Я отвечал ему, как следовало. Государь долго говорил со мной, потом спросил:

«Принял ли бы ты участие в 14-ом декабре, если бы был в Петербурге?»

«Непременно, Государь, все друзья мои были в заговоре, я не мог бы не участвовать в нем. Одно лишь отсутствие меня спасло, за что я благодарю Бога».

Пушкин был рад, что Царь дал ему возможность сразу заявить о своей дружеской близости с побежденными заговорщиками. Царь не потребовал отреченья от них. Прямота и смелая искренность поэта могли ему понравиться. Пушкин был очарован простотой Николая, тем, как внимательно он слушал, как охотно сам высказывался.

«Император принял меня самым любезным образом», – писал Пушкин Осиповой.

Вяземский писал Жуковскому: «Государь принял его у себя в кабинете. Говорил с ним умно и ласково и поздравил его с волею» (29 сентября 1826 г.).

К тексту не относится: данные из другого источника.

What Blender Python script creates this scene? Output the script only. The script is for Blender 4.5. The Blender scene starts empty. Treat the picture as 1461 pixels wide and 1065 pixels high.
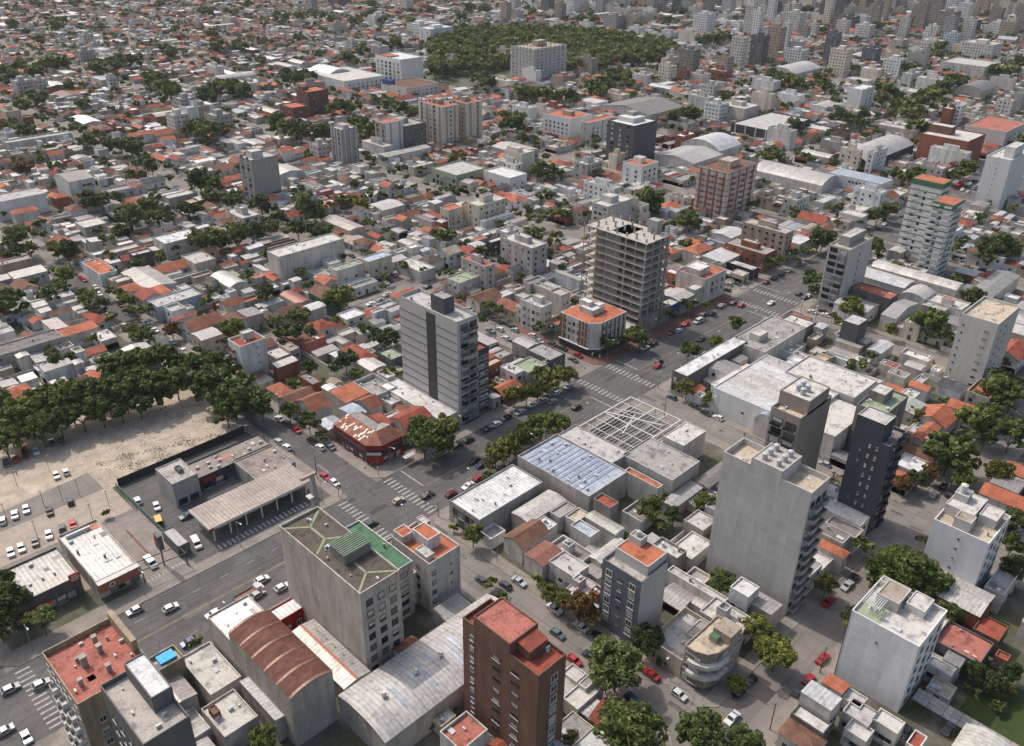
import bpy, math, random, bisect
from mathutils import Vector, Matrix
random.seed(7)
RAD = math.radians
# ------------------------------------------------------------------ camera, sky, sun, exposure
# world axes: X runs along the avenue, Y runs up the side streets, metres; the camera hangs 155 m over the origin
FPX, PITCH, ROLL, YAW, CH = 1235.0847, 0.50666813, 0.01485137, 0.79399562, 155.0
CX, CY = 730.5, 532.5
def _v(x, y, z):
    c, s = math.cos(YAW), math.sin(YAW)
    return Vector((x*c+y*s, -x*s+y*c, z))
_fw0 = Vector((0, math.cos(PITCH), -math.sin(PITCH))); _r0 = Vector((1, 0, 0)); _u0 = _r0.cross(_fw0)
_r1 = math.cos(ROLL)*_r0+math.sin(ROLL)*_u0; _u1 = -math.sin(ROLL)*_r0+math.cos(ROLL)*_u0
FW, RT, UP = _v(*_fw0), _v(*_r1), _v(*_u1)
sc = bpy.context.scene
COL = sc.collection
cam = bpy.data.objects.new('camera', bpy.data.cameras.new('camera')); COL.objects.link(cam)
cam.matrix_world = Matrix(((RT.x, UP.x, -FW.x, 0), (RT.y, UP.y, -FW.y, 0), (RT.z, UP.z, -FW.z, CH), (0, 0, 0, 1)))
cam.data.sensor_width = 36; cam.data.lens = FPX/1461*36; cam.data.clip_start = 1; cam.data.clip_end = 9000
sc.camera = cam
SUN_EL, SUN_AZ = RAD(52), RAD(96)      # azimuth of the sun itself, measured from +X towards +Y
w = bpy.data.worlds.new('World'); sc.world = w; w.use_nodes = True
nt = w.node_tree; bg = nt.nodes['Background']
sky = nt.nodes.new('ShaderNodeTexSky'); sky.sky_type = 'NISHITA'; sky.sun_disc = False
sky.sun_elevation = SUN_EL; sky.sun_rotation = RAD(90)-SUN_AZ
sky.air_density = 1.3; sky.dust_density = 4.5; sky.ozone_density = 0.6
nt.links.new(sky.outputs[0], bg.inputs[0]); bg.inputs[1].default_value = 0.15
sl = bpy.data.lights.new('sun', 'SUN'); sl.energy = 2.45; sl.angle = RAD(0.55); sl.color = (1, .957, .905)
so = bpy.data.objects.new('sun', sl); COL.objects.link(so)
sd = Vector((math.cos(SUN_EL)*math.cos(SUN_AZ), math.cos(SUN_EL)*math.sin(SUN_AZ), math.sin(SUN_EL)))
so.rotation_euler = sd.to_track_quat('Z', 'Y').to_euler(); so.location = (0, 0, 400)
sc.view_settings.view_transform = 'Standard'; sc.view_settings.look = 'None'
sc.view_settings.exposure = 0.17; sc.view_settings.gamma = 1.0
sc.cycles.max_bounces = 6; sc.cycles.diffuse_bounces = 4; sc.cycles.transparent_max_bounces = 4
# ------------------------------------------------------------------ surveying: where a point of the photograph lies on the ground or at a height
def G(px, py, z=0.0):
    d = FW*FPX+RT*(px-CX)-UP*(py-CY); t = (CH-z)/(-d.z)
    return d.x*t, d.y*t
def PR(x, y, z):
    q = Vector((x, y, z-CH)); d = q.dot(FW)
    if d < 1: return (-9999, -9999, 1)
    return CX+FPX*q.dot(RT)/d, CY-FPX*q.dot(UP)/d, d
TO = {'f': (0, 0, 1.0), 'e': (780, 400, 5.218), 'g': (600, 520, 5.218)}
for _r, _y in zip('abc', (800, 535, 270)):
    for _i, _x in enumerate((0, 365, 730, 1095)): TO[_r+str(_i)] = (_x, _y, 4.0027)
for _i, _x in enumerate((0, 365, 730, 1095)): TO['d'+str(_i)] = (_x, 0, 3.945)
def TP(t, x, y):
    o = TO[t]; return o[0]+x/o[2], o[1]+y/o[2]
def T(t, x, y, z=0.0): return G(*TP(t, x, y), z)
def rect3(t, p, h, **k):
    """rectangle on the block grid from the roof's west, near and east corners"""
    L, B, R = T(t, p[0], p[1], h), T(t, p[2], p[3], h), T(t, p[4], p[5], h)
    r = [(L[0]+B[0])/2, (B[1]+R[1])/2, R[0], L[1]]
    if 'u0' in k: r[0] = k['u0']
    if 'v0' in k: r[1] = k['v0']
    if 'u1' in k: r[2] = k['u1']
    if 'v1' in k: r[3] = k['v1']
    if r[2] < r[0]+2.5: r[2] = r[0]+2.5
    if r[3] < r[1]+2.5: r[3] = r[1]+2.5
    return r
# street grid: building lines
def UC(k): return 117+103.9*k
US = [(UC(k)+8.5, UC(k+1)-8.5) for k in range(-3, 21)]
VS = [(-162, -76), (-58.5, 45), (62, 148), (182, 270.5)]
_a = 287.5
while _a < 2300: VS.append((_a, _a+86.8)); _a += 103.8
VS[1] = (-41, 45)
# ------------------------------------------------------------------ materials
def lin(c): return tuple((v/255/12.92 if v/255 <= .04045 else ((v/255+.055)/1.055)**2.4) for v in c)
MATS = {}
def mat(name, rough=.85, metal=0.0, base=None, spec=.3):
    m = bpy.data.materials.new(name); m.use_nodes = True
    b = m.node_tree.nodes['Principled BSDF']; b.inputs['Roughness'].default_value = rough
    b.inputs['Metallic'].default_value = metal; b.inputs['Specular IOR Level'].default_value = spec
    if base: b.inputs['Base Color'].default_value = (*base, 1)
    MATS[name] = m
    return m, m.node_tree, b
def N(nt, t, **k):
    n = nt.nodes.new(t)
    for a, v in k.items():
        if isinstance(v, bpy.types.NodeSocket): nt.links.new(v, n.inputs[int(a[1:]) if a[0] == 'i' and a[1:].isdigit() else a])
        elif a[0] == 'i' and a[1:].isdigit(): n.inputs[int(a[1:])].default_value = v
        else: setattr(n, a, v)
    return n
def math_(nt, op, a, b=0.0, clamp=False):
    n = N(nt, 'ShaderNodeMath', operation=op, i0=a, i1=b); n.use_clamp = clamp; return n.outputs[0]
def mixc(nt, f, a, b, bt='MIX'):
    n = nt.nodes.new('ShaderNodeMix'); n.data_type = 'RGBA'; n.blend_type = bt
    for s, v in ((0, f), (6, a), (7, b)):
        if isinstance(v, bpy.types.NodeSocket): nt.links.new(v, n.inputs[s])
        elif s == 0: n.inputs[0].default_value = v
        else: n.inputs[s].default_value = (*v, 1)
    return n.outputs[2]
def noise(nt, vec, scale, detail=4, rough=.6):
    n = N(nt, 'ShaderNodeTexNoise', noise_dimensions='3D'); nt.links.new(vec, n.inputs['Vector'])
    n.inputs['Scale'].default_value = scale; n.inputs['Detail'].default_value = detail; n.inputs['Roughness'].default_value = rough
    return n.outputs[0]
def ramp(nt, f, *st):
    n = nt.nodes.new('ShaderNodeValToRGB'); nt.links.new(f, n.inputs[0]); e = n.color_ramp.elements
    e[0].position, e[0].color = st[0][0], (*([st[0][1]]*3 if isinstance(st[0][1], (int, float)) else st[0][1]), 1)
    e[1].position, e[1].color = st[1][0], (*([st[1][1]]*3 if isinstance(st[1][1], (int, float)) else st[1][1]), 1)
    for p, c in st[2:]:
        x = e.new(p); x.color = (*([c]*3 if isinstance(c, (int, float)) else c), 1)
    return n.outputs[0]
def pos(nt, sx=1, sy=1, sz=1):
    g = N(nt, 'ShaderNodeNewGeometry')
    m = N(nt, 'ShaderNodeMapping'); nt.links.new(g.outputs['Position'], m.inputs[0]); m.inputs['Scale'].default_value = (sx, sy, sz)
    return m.outputs[0]
def uvx(nt):
    u = N(nt, 'ShaderNodeUVMap'); s = N(nt, 'ShaderNodeSeparateXYZ', i0=u.outputs[0]); return s.outputs[0], s.outputs[1], u.outputs[0]
def colattr(nt): return N(nt, 'ShaderNodeVertexColor', layer_name='Col').outputs[0]
def bump(nt, b, h, st=.4, d=.05):
    n = N(nt, 'ShaderNodeBump'); n.inputs['Strength'].default_value = st; n.inputs['Distance'].default_value = d
    nt.links.new(h, n.inputs['Height']); nt.links.new(n.outputs[0], b.inputs['Normal'])
# plaster / painted wall: blotches, vertical run-off streaks, fine grain
m, nt, b = mat('wall', .9, spec=.2)
st = ramp(nt, noise(nt, pos(nt, 1, 1, .16), .42, 8, .74), (.34, .62), (.56, 1.05))
s3 = ramp(nt, noise(nt, pos(nt, 1, 1, .07), 2.2, 3, .6), (.62, 1.0), (.76, .72)); st = mixc(nt, 1, st, s3, 'MULTIPLY')
ux_, uy_, uv_ = uvx(nt); sb = ramp(nt, math_(nt, 'FRACT', math_(nt, 'MULTIPLY', uy_, 1/2.95)), (0, .86), (.05, .88), (.07, 1.0)); st = mixc(nt, 1, st, sb, 'MULTIPLY')
bl = ramp(nt, noise(nt, pos(nt), .13, 4), (.3, .84), (.7, 1.06))
c = mixc(nt, 1, mixc(nt, 1, colattr(nt), st, 'MULTIPLY'), bl, 'MULTIPLY'); nt.links.new(c, b.inputs['Base Color'])
bump(nt, b, noise(nt, pos(nt), 3, 4), .25, .04)
# smooth newer wall
m, nt, b = mat('wall_new', .85, spec=.25)
st = ramp(nt, noise(nt, pos(nt, 1, 1, .25), .5, 4), (.3, .86), (.7, 1.03))
nt.links.new(mixc(nt, 1, colattr(nt), st, 'MULTIPLY'), b.inputs['Base Color'])
# panelled wall: courses and joints
m, nt, b = mat('wall_panel', .9, spec=.2)
x, y, uv = uvx(nt)
br = N(nt, 'ShaderNodeTexBrick'); nt.links.new(uv, br.inputs[0])
for kk, vv in (('Scale', 1.0), ('Mortar Size', .11), ('Brick Width', 4.4), ('Row Height', 2.95), ('Bias', 0)): br.inputs[kk].default_value = vv
br.inputs['Color1'].default_value = (.94, .94, .94, 1); br.inputs['Color2'].default_value = (1.04, 1.04, 1.04, 1); br.inputs['Mortar'].default_value = (1.13, 1.13, 1.13, 1); br.offset = 0; br.squash = 1
st = ramp(nt, noise(nt, pos(nt, 1, 1, .3), .35, 5), (.3, .82), (.7, 1.05))
nt.links.new(mixc(nt, 1, mixc(nt, 1, colattr(nt), br.outputs[0], 'MULTIPLY'), st, 'MULTIPLY'), b.inputs['Base Color'])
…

Княгиня В. Вяземская запомнила заключительные слова этой беседы:

«Ну, теперь ты не прежний Пушкин, а мой Пушкин», – сказал Царь, отпуская Пушкина.

Пушкин вышел из царского кабинета с веселым счастливым лицом, даже со слезами на глазах, что у него бывало признаком восторженного настроения. У Пушкина была потребность находить в людях хорошее, любоваться, даже восторгаться ими. Поэт уже шесть лет жил в опале. Приветливость Царя, его обещание, что теперь он будет сам цензором его стихов, не могли не подействовать на воображение Пушкина. В обращении Царя ему почудилось уважение к писателю.